In the west range, the former open hall retains much timber framing including close studding to the first-floor gallery wall (infill removed) and a good-quality queen-post central roof truss. The latter has clasped purlins, arched wind braces, coupled rafters and slightly cambered tie-beams with hollow chamfer mouldings supported on long arch braces and wall posts with similar mouldings, the latter terminating in pendants carved with three balls. On the ground floor are a brick Tudor arch and relieving arch to a former fireplace.

The earliest part of the present buildings is the cellar under the south range, which dates from around 1300; the building above, originally an open-hall structure occupying a burgage plot facing the town's high street, dates from the same period or slightly later and is probably the inn or tenement known as 'le Harte' referred to in a Court Roll of 1428-9. The inn was extended to the rear after 1531 (a date established by dendrochronology), with three ranges of buildings surrounding a courtyard and occupying the back-lands of the two burgage plots immediately to the west. These buildings contained around 20 guest chambers accessed from a jettied gallery with stabling below and a second open hall in the western range, the latter perhaps replacing the original hall which was floored over to create upper-level accommodation and a carriage entrance. Further buildings, now demolished, once enclosed a second courtyard to the rear.

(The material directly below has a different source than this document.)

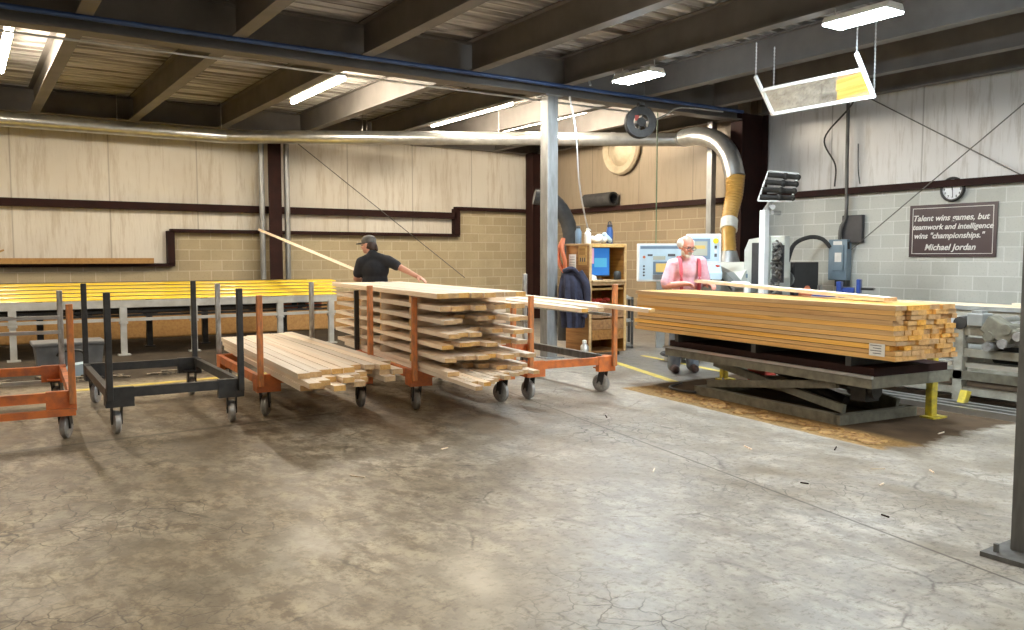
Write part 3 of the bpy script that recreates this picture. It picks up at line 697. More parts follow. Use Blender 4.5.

In the 18th and early 19th centuries the White Hart was Henley's principal coaching inn. Part of the west range was demolished and rebuilt as stabling during this period. The Old White Hart, as it became known, remained in use as a public house into the 20th century. The street front was remodelled by the Henley architect A E Hobbs for Brakspear's brewery in the 1930s before the building eventually closed in 2008.